I rarely go out to movies, but that doesn’t mean I don’t consider the options. “Coraline” looked good. “Monsters vs. Aliens” got good reviews. The problem, however, is that both were offered in 3-D. And the prospect of staring through 3-D glasses for that period of time doesn’t enthrall me. The last 3-D film I saw was in November, and it was made with very new technology at the Newseum. It was cool, but I was glad it didn’t last beyond 20 minutes.
Even with technological advances, why do 3-D movies still hurt our eyes? Thankfully, the good people at Slate (specifically, Daniel Engber) have explained it.
Outside of the 3-D movie theater, our eyes move in two distinct ways when we see something move toward us: First, our eyeballs rotate inward towards the nose (the closer the target comes, the more cross-eyed we get); second, we squeeze the lenses in our eyes to change their shape and keep the target in focus (as you would with a camera).

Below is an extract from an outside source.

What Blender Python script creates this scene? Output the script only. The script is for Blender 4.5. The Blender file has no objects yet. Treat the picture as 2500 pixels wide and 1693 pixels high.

Those two eye movements—called “vergence” and “accommodation”—are automatic in everyday life, and they go hand-in-hand.
Something different happens when you’re viewing three-dimensional motion projected onto a flat surface. When a helicopter flies off the screen in Monsters vs. Aliens, our eyeballs rotate inward to follow it, as they would in the real world. Reflexively, our eyes want to make a corresponding change in shape, to shift their plane of focus. If that happened, though, we’d be focusing our eyes somewhere in front of the screen, and the movie itself (which is, after all, projected on the screen) would go a little blurry. So we end up making one eye movement but not the other; the illusion forces our eyes to converge without accommodating.